Its restoration has unearthed brickworks, showing the history of the building. There are not other buildings of great artistic value, dating from the 14th century, a part from some religious buildings, which today have gone lost, such as San Donato church and some town-houses. Como has numerous 16th century monuments. At the end of that century, the Church of San Giacomo (11th century), located near the Cathedral, was completely restored, modified and reduced in size; the Church of Crocifisso was also built in that century but its facade, by Luigi Canonica, dates from the late 17th century. The Churches of San Donnino and of Jesus were restored.

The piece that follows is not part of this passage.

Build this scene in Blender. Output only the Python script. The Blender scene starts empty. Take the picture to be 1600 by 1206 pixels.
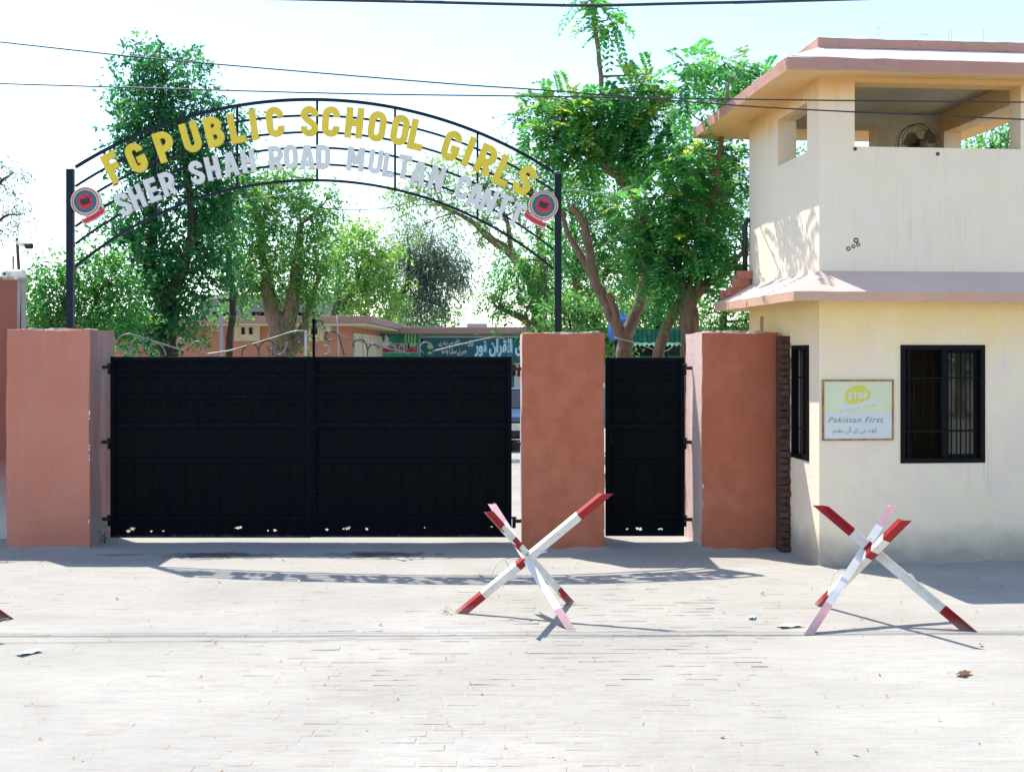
import bpy, math, random
import numpy as np
from mathutils import Vector, Matrix

random.seed(7)
rng = np.random.default_rng(7)
S = bpy.context.scene
COL = S.collection
R = math.radians
PI = math.pi

# ------------------------------------------------------------------ camera, sky, sun, exposure
EYE = 2.3
FPX = 1800.0
cd = bpy.data.cameras.new('camera')
cam = bpy.data.objects.new('camera', cd)
COL.objects.link(cam)
cam.location = (0, 0, EYE)
cam.rotation_euler = (R(90), 0, 0)
cd.sensor_width = 36
cd.lens = 36 * FPX / 1600
cd.shift_y = -51 / 1600
cd.clip_start = 0.1
cd.clip_end = 2000
S.camera = cam

SUN_A, SUN_S = 0.45, 0.46            # shadow drift to the right and towards the street per metre of height
sun_to = Vector((-SUN_A, SUN_S, 1)).normalized()
elev = math.asin(sun_to.z)
azim = math.atan2(sun_to.x, sun_to.y)
w = bpy.data.worlds.new('World')
S.world = w
w.use_nodes = True
nt = w.node_tree
nt.nodes.clear()
sky = nt.nodes.new('ShaderNodeTexSky')
sky.sky_type = 'NISHITA'
sky.sun_disc = False
sky.sun_elevation = elev
sky.sun_rotation = azim
sky.air_density = 1.0
sky.dust_density = 0.3
sky.ozone_density = 1.0
bg = nt.nodes.new('ShaderNodeBackground')
bg.inputs[1].default_value = 0.15
wo = nt.nodes.new('ShaderNodeOutputWorld')
nt.links.new(sky.outputs[0], bg.inputs[0])
nt.links.new(bg.outputs[0], wo.inputs[0])
ld = bpy.data.lights.new('sun', 'SUN')
ld.energy = 3.55
ld.angle = R(0.5)
ld.color = (1, 0.955, 0.88)
sun = bpy.data.objects.new('sun', ld)
COL.objects.link(sun)
sun.location = (-8, 8, 20)
sun.rotation_euler = sun_to.to_track_quat('Z', 'Y').to_euler()
S.view_settings.view_transform = 'Standard'
S.view_settings.look = 'None'
S.view_settings.gamma = 1
S.view_settings.use_curve_mapping = False
S.view_settings.exposure = 1.13
S.render.engine = 'CYCLES'
S.cycles.max_bounces = 8
S.cycles.diffuse_bounces = 4
S.cycles.transparent_max_bounces = 8
S.cycles.sample_clamp_indirect = 6


def W(px, py, Y):
    """point of the place at distance Y from the camera position that the survey photo shows at (px, py)"""
    return Vector(((px - 800) / FPX * Y, Y, EYE - (py - 552) / FPX * Y))


# ------------------------------------------------------------------ materials
def nodes(name):
    m = bpy.data.materials.new(name)
    m.use_nodes = True
    t = m.node_tree
    return m, t, t.nodes['Principled BSDF']


def N(t, kind, **kw):
    n = t.nodes.new(kind)
    for k, v in kw.items():
        setattr(n, k, v)
    return n


def ramp(t, fac, stops):
    r = N(t, 'ShaderNodeValToRGB')
    e = r.color_ramp.elements
    while len(e) < len(stops):
        e.new(0.5)
    for el, (p, c) in zip(e, stops):
        el.position = p
        el.color = (*c, 1) if len(c) == 3 else c
    t.links.new(fac, r.inputs[0])
    return r.outputs[0]


def noise(t, vec, scale, detail=4, rough=0.55, dist=0.0):
    n = N(t, 'ShaderNodeTexNoise')
    n.inputs['Scale'].default_value = scale
    n.inputs['Detail'].default_value = detail
    n.inputs['Roughness'].default_value = rough
    n.inputs['Distortion'].default_value = dist
    t.links.new(vec, n.inputs['Vector'])
    return n.outputs[0]


def mapping(t, vec, scale=(1, 1, 1), loc=(0, 0, 0)):
    m = N(t, 'ShaderNodeMapping')
    m.inputs['Scale'].default_value = scale
    m.inputs['Location'].default_value = loc
    t.links.new(vec, m.inputs['Vector'])
    return m.outputs[0]


def mixc(t, fac, a, b, mode='MIX'):
    m = N(t, 'ShaderNodeMix', data_type='RGBA', blend_type=mode)
    if isinstance(fac, (int, float)):
        m.inputs[0].default_value = fac
    else:
        t.links.new(fac, m.inputs[0])
    for i, x in ((6, a), (7, b)):
        if isinstance(x, tuple):
            m.inputs[i].default_value = (*x, 1)
        else:
            t.links.new(x, m.inputs[i])
    return m.outputs[2]


def math_(t, op, a, b=0.0):
    m = N(t, 'ShaderNodeMath', operation=op)
    m.use_clamp = op in ('MULTIPLY_ADD',)
    for i, x in ((0, a), (1, b)):
        if isinstance(x, (int, float)):
            m.inputs[i].default_value = x
        else:
            t.links.new(x, m.inputs[i])
    return m.outputs[0]


def coords(t, world=False):
    if world:
        return N(t, 'ShaderNodeNewGeometry').outputs['Position']
    return N(t, 'ShaderNodeTexCoord').outputs['Object']


def bump(t, b, h, strength, dist=0.01):
    n = N(t, 'ShaderNodeBump')
    n.inputs['Strength'].default_value = strength
    n.inputs['Distance'].default_value = dist
    t.links.new(h, n.inputs['Height'])
    t.links.new(n.outputs[0], b.inputs['Normal'])


def plain(name, c, rough=0.6, metal=0.0, vary=0.12, scale=9.0, bmp=0.1, spec=0.5):
    m, t, b = nodes(name)
    v = coords(t, True)
    n = noise(t, v, scale, 5)
    lo = tuple(max(0, x * (1 - vary)) for x in c)
    hi = tuple(min(1, x * (1 + vary)) for x in c)
    t.links.new(ramp(t, n, [(0.3, lo), (0.7, hi)]), b.inputs['Base Color'])
    b.inputs['Roughness'].default_value = rough
    b.inputs['Metallic'].default_value = metal
    b.inputs['Specular IOR Level'].default_value = spec
    if bmp:
        bump(t, b, noise(t, v, scale * 8, 3), bmp, 0.004)
    return m


def plaster(name, base, blotch, stain, stain_amt=0.35, streak=None, streak_amt=0.3, bmp=0.25, base2=None, low=None, top_band=None):
    """limewashed render: broad blotches, vertical runs, chips and pits; low = (colour, height) grime of its own at the foot"""
    m, t, b = nodes(name)
    v = coords(t, True)
    big = noise(t, v, 1.3, 6, 0.6, 0.3)
    c = mixc(t, ramp(t, big, [(0.35, (0, 0, 0)), (0.68, (1, 1, 1))]), base, blotch)
    if base2:
        c = mixc(t, ramp(t, noise(t, v, 3.7, 4), [(0.45, (0, 0, 0)), (0.62, (1, 1, 1))]), c, base2)
    runs = noise(t, mapping(t, v, (7, 7, 0.6)), 1.6, 5, 0.6)
    if streak:
        f = math_(t, 'MULTIPLY', ramp(t, runs, [(0.52, (0, 0, 0)), (0.72, (1, 1, 1))]), streak_amt)
        c = mixc(t, f, c, streak)
    spots = noise(t, v, 21, 3, 0.7)
    f = math_(t, 'MULTIPLY', ramp(t, spots, [(0.63, (0, 0, 0)), (0.74, (1, 1, 1))]), stain_amt)
    c = mixc(t, f, c, stain)
    if low:
        sep = N(t, 'ShaderNodeSeparateXYZ')
        t.links.new(v, sep.inputs[0])
        hh = math_(t, 'ADD', sep.outputs[2], math_(t, 'MULTIPLY', math_(t, 'SUBTRACT', noise(t, v, 2.2, 5), 0.5), 0.5))
        f = ramp(t, math_(t, 'DIVIDE', hh, low[1]), [(0.25, (1, 1, 1)), (1.0, (0, 0, 0))])
        c = mixc(t, math_(t, 'MULTIPLY', f, low[2]), c, low[0])
    if top_band:
        thin = noise(t, mapping(t, v, (17, 17, 0.5)), 1.5, 4, 0.6)
        msk = noise(t, v, 0.9, 3)
        c = mixc(t, math_(t, 'MULTIPLY', math_(t, 'MULTIPLY', ramp(t, thin, [(0.57, (0, 0, 0)), (0.7, (1, 1, 1))]), ramp(t, msk, [(0.48, (0, 0, 0)), (0.62, (1, 1, 1))])), 0.22), c, (0.3, 0.26, 0.2))
    if top_band:          # ragged ochre tone, strongest at the top, fading down: (colour, top z, reach, strength)
        sep2 = N(t, 'ShaderNodeSeparateXYZ')
        t.links.new(v, sep2.inputs[0])
        wob = math_(t, 'ADD', math_(t, 'MULTIPLY', math_(t, 'SUBTRACT', noise(t, mapping(t, v, (1, 1, 0.35)), 2.4, 5, 0.65), 0.5), 1.6), math_(t, 'MULTIPLY', math_(t, 'SUBTRACT', runs, 0.5), 0.9))
        f = math_(t, 'SUBTRACT', math_(t, 'DIVIDE', math_(t, 'SUBTRACT', top_band[1], sep2.outputs[2]), top_band[2]), wob)
        f = ramp(t, f, [(0.1, (1, 1, 1)), (1.0, (0, 0, 0))])
        c = mixc(t, math_(t, 'MULTIPLY', f, top_band[3]), c, top_band[0])
    t.links.new(c, b.inputs['Base Color'])
    b.inputs['Roughness'].default_value = 0.85
    b.inputs['Specular IOR Level'].default_value = 0.25
    h = math_(t, 'ADD', noise(t, v, 60, 4), math_(t, 'MULTIPLY', noise(t, mapping(t, v, (1, 1, 3)), 6, 4), 1.5))
    bump(t, b, h, bmp, 0.02)
    return m


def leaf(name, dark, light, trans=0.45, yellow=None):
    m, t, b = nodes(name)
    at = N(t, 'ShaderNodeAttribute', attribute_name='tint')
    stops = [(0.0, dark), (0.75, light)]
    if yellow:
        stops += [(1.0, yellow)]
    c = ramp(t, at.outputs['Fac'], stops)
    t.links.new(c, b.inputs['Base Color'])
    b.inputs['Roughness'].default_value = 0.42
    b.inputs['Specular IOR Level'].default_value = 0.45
    tr = N(t, 'ShaderNodeBsdfTranslucent')
    c2 = mixc(t, 0.55, c, (1.3, 1.25, 0.7), 'MULTIPLY')
    hs = N(t, 'ShaderNodeHueSaturation')
    hs.inputs['Value'].default_value = 1.75
    t.links.new(c2, hs.inputs['Color'])
    t.links.new(hs.outputs[0], tr.inputs[0])
    mx = N(t, 'ShaderNodeMixShader')
    mx.inputs[0].default_value = trans
    t.links.new(b.outputs[0], mx.inputs[1])
    t.links.new(tr.outputs[0], mx.inputs[2])
    t.links.new(mx.outputs[0], t.nodes['Material Output'].inputs[0])
    return m


def bark(name, a, c2):
    m, t, b = nodes(name)
    v = coords(t, True)
    n = noise(t, mapping(t, v, (6, 6, 1.6)), 3, 6, 0.65, 0.4)
    t.links.new(ramp(t, n, [(0.3, a), (0.7, c2)]), b.inputs['Base Color'])
    b.inputs['Roughness'].default_value = 0.9
    bump(t, b, noise(t, mapping(t, v, (9, 9, 2)), 5, 5), 0.6, 0.02)
    return m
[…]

The Church of Jesus is of ancient origin. It used to have two aisles. Now there is only one. Its interior dates from the 17th and 18th centuries. Also the Church of Sant’ Eusebio was rebuilt at the end of the 15th century on the ruins of a fifth century temple. As far as civic buildings are concerned, the most important are: the Gallio Boarding School (1.583); the Natta Palace, attributed to Pellegrino Tibaldi (late 16th century, with the little cloister of Santa Eufemia in its back garden; entry through Via Indipendenza); the Rusca Palace, dating from the 14th century and located in Via Rusconi, and finally the Odescalchi-Pedraglio Palace (1.587) in Via Rodari; Torriani Palace, which is at present seat of the Prefettura, and finally the so called Duca Palace in Mazzini Square.